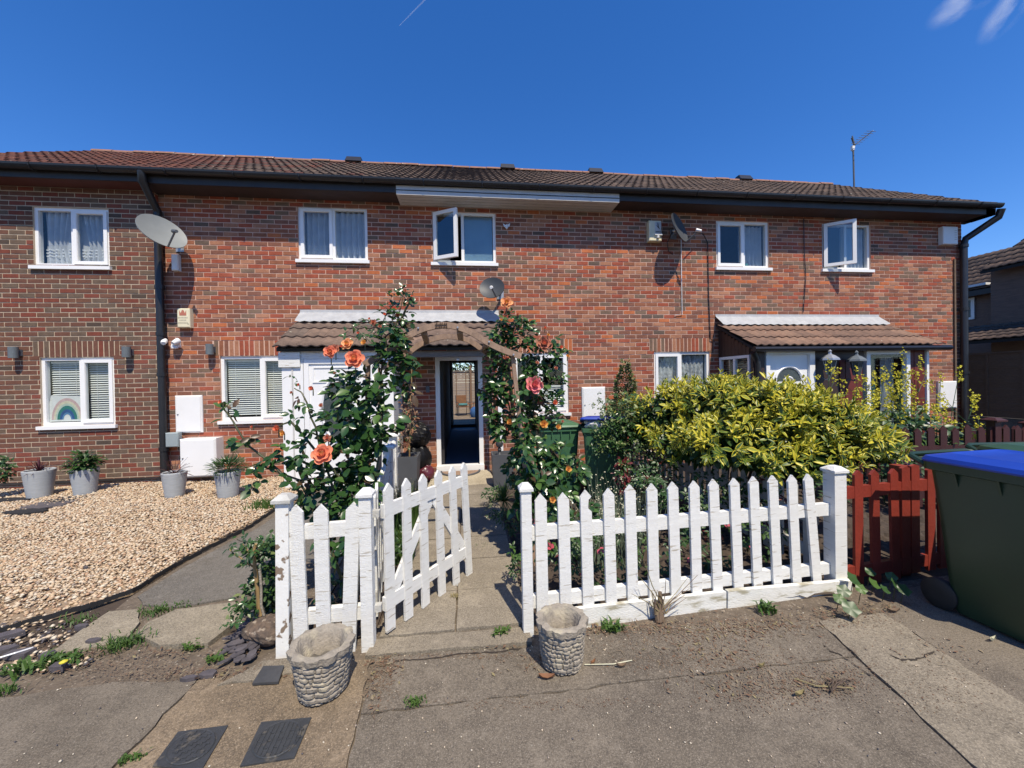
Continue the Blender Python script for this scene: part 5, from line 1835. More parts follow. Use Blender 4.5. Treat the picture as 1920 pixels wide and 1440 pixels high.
side_roof(XH - .35, ez, XH + 2.2, ez + 1.75, 9.6, 16)
side_roof(XH - 2.0, ez + .30, XH + 1.2, ez + 2.3, 7.4, 10.6)
side_roof(XH - 3.2, 2.55, XH - 1.6, 3.1, 7.5, 13.0)
MB().box((XH - .38, 9.6, ez - .2), (XH - .34, 16, ez - .02)).build('fascia', 'black_wood', fh)
wa, wb_ = PX(1812, 560, XH), PX(1829, 598, XH)
fw = MB()
y0, y1, z0, z1 = min(wa.y, wb_.y), max(wa.y, wb_.y) + .6, min(wa.z, wb_.z), max(wa.z, wb_.z)
fw.box((XH - .05, y0, z0), (XH - .007, y0 + .1, z1))
fw.box((XH - .05, y1 - .1, z0), (XH - .007, y1, z1))
fw.box((XH - .05, y0 + .1, z0), (XH - .007, y1 - .1, z0 + .08))
fw.box((XH - .05, y0 + .1, z1 - .08), (XH - .007, y1 - .1, z1))
fwo = fw.build('window', 'white_upvc', fh)
MB().box((XH - .03, y0 + .1, z0 + .08), (XH - .02, y1 - .1, z1 - .08)).build('pane', 'obscure_glass', fwo)
c = PX(1869, 515, XH - .1)
MB().tube([(c.x, c.y, c.z - .25), (c.x, c.y, c.z + .25)], .07, 8).build('vent_pipe', 'white_box', fh)
MB().box((c.x - .3, c.y + .1, c.z - .32), (c.x - .1, c.y + 1.2, c.z - .24)).build('roof_patch', 'white_box', fh)

# ------------------------------------------------------------------ bins and sacks
def wheelie(label, cx, cy, rz, body, lid, rim=None, tilt=0.0, lid_open=0.0, s=1.0, hand=True):
    """240 l bin: front face towards local -y, handle and wheels at +y"""
    T = Matrix.Translation(Vector((cx, cy, 0))) @ Matrix.Rotation(rz, 4, 'Z') @ Matrix.Translation(Vector((0, .3, 0))) @ Matrix.Rotation(tilt, 4, 'X') @ Matrix.Translation(Vector((0, -.3, 0))) @ Matrix.Scale(s, 4)
    t = thing('wheelie_bin', label, 'wheelie bin', (cx, cy, 0), rz, group='wheelie bins')
    b = MB(T)

    def ring(w, l, z, r, yo=0):
        out = []
        for sx, sy, a0 in ((1, -1, -90), (1, 1, 0), (-1, 1, 90), (-1, -1, 180)):
            for q in range(4):
                a = radians(a0 + 30 * q)
                out.append((sx * (w - r) + r * cos(a), yo + sy * (l - r) + r * sin(a), z))
        return out
    levels = [(.235, .26, .02, .05, .0), (.245, .275, .06, .05, .0), (.265, .315, .55, .05, 0), (.285, .35, .93, .045, 0), (.285, .35, .94, .045, 0), (.315, .375, .95, .04, 0), (.315, .375, 1.0, .04, 0)]
    n = 16
    vs = []
    for L_ in levels:
        vs += ring(*L_)
    fs = []
    for i in range(len(levels) - 1):
        for k in range(n):
            fs.append((i * n + k, i * n + (k + 1) % n, (i + 1) * n + (k + 1) % n, (i + 1) * n + k))
    fs += [tuple(reversed(range(n))), tuple(range((len(levels) - 1) * n, len(levels) * n))]
    b.add(vs, fs)
    b.build('body', body, t, smooth=True)
    # ribs under the rim
    for sx in (-1, 1):
        for q in range(3):
            y = -.2 + q * .2
            MB(T).add([(sx * .283, y - .006, .86), (sx * .283, y + .006, .86), (sx * .31, y + .006, .948), (sx * .31, y - .006, .948), (sx * .270, y - .006, .948), (sx * .270, y + .006, .948)],
                      [(0, 1, 2, 3), (0, 3, 4), (1, 5, 2), (3, 2, 5, 4)]).build('rib', body, t)
    for q in range(3):
        x = -.14 + q * .14
        MB(T).box((x - .006, -.372, .87), (x + .006, -.325, .948)).build('rib', body, t)
    TL = T @ Matrix.Translation(Vector((0, .37, 1.003))) @ Matrix.Rotation(-lid_open, 4, 'X') @ Matrix.Translation(Vector((0, -.37, -1.003)))
    b = MB(TL)
    lv = [(.33, .385, 1.003, .05, -.01), (.335, .39, 1.015, .05, -.01), (.325, .375, 1.04, .05, -.01), (.24, .29, 1.068, .05, -.01), (.225, .275, 1.058, .05, -.01), (.1, .12, 1.066, .05, -.01)]
    vs, fs = [], []
    for L_ in lv:
        vs += ring(*L_)
    for i in range(len(lv) - 1):
        for k in range(n):
            fs.append((i * n + k, i * n + (k + 1) % n, (i + 1) * n + (k + 1) % n, (i + 1) * n + k))
    fs += [tuple(reversed(range(n))), tuple(range((len(lv) - 1) * n, len(lv) * n))]
    b.add(vs, fs)
    b.build('lid', lid, t, smooth=True)
    if hand:
        MB(T).tube([(-.27, .37, .97), (-.27, .46, 1.015), (-.24, .475, 1.02), (.24, .475, 1.02), (.27, .46, 1.015), (.27, .37, .97)], .02, 8).build('handle', body, t, smooth=True)
    for sx in (-1, 1):
        w_ = MB(T @ Matrix.Translation(Vector((sx * .24, .32, .1))) @ Matrix.Rotation(pi / 2, 4, 'Y'))
        w_.lathe([(.03, -.028), (.085, -.028), (.1, -.018), (.1, .018), (.085, .028), (.03, .028)], 18)
        w_.build('wheel', 'rubber', t, smooth=True)
    MB(T).tube([(-.25, .32, .1), (.25, .32, .1)], .012, 6).build('axle', 'galv', t)
    return T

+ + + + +

§ **Problem details**
Begin at the first line of the data above and repeat each line exactly, stopping after the line containing "MB().box((c.x - .3, c.y". Omit the pictures.

§ **Answer to the task**
Continue the Blender Python script for this scene: part 5, from line 1835. More parts follow. Use Blender 4.5. Treat the picture as 1920 pixels wide and 1440 pixels high.
side_roof(XH - .35, ez, XH + 2.2, ez + 1.75, 9.6, 16)
side_roof(XH - 2.0, ez + .30, XH + 1.2, ez + 2.3, 7.4, 10.6)
side_roof(XH - 3.2, 2.55, XH - 1.6, 3.1, 7.5, 13.0)
MB().box((XH - .38, 9.6, ez - .2), (XH - .34, 16, ez - .02)).build('fascia', 'black_wood', fh)
wa, wb_ = PX(1812, 560, XH), PX(1829, 598, XH)
fw = MB()
y0, y1, z0, z1 = min(wa.y, wb_.y), max(wa.y, wb_.y) + .6, min(wa.z, wb_.z), max(wa.z, wb_.z)
fw.box((XH - .05, y0, z0), (XH - .007, y0 + .1, z1))
fw.box((XH - .05, y1 - .1, z0), (XH - .007, y1, z1))
fw.box((XH - .05, y0 + .1, z0), (XH - .007, y1 - .1, z0 + .08))
fw.box((XH - .05, y0 + .1, z1 - .08), (XH - .007, y1 - .1, z1))
fwo = fw.build('window', 'white_upvc', fh)
MB().box((XH - .03, y0 + .1, z0 + .08), (XH - .02, y1 - .1, z1 - .08)).build('pane', 'obscure_glass', fwo)
c = PX(1869, 515, XH - .1)
MB().tube([(c.x, c.y, c.z - .25), (c.x, c.y, c.z + .25)], .07, 8).build('vent_pipe', 'white_box', fh)
MB().box((c.x - .3, c.y + .1, c.z - .32), (c.x - .1, c.y + 1.2, c.z - .24)).build('roof_patch', 'white_box', fh)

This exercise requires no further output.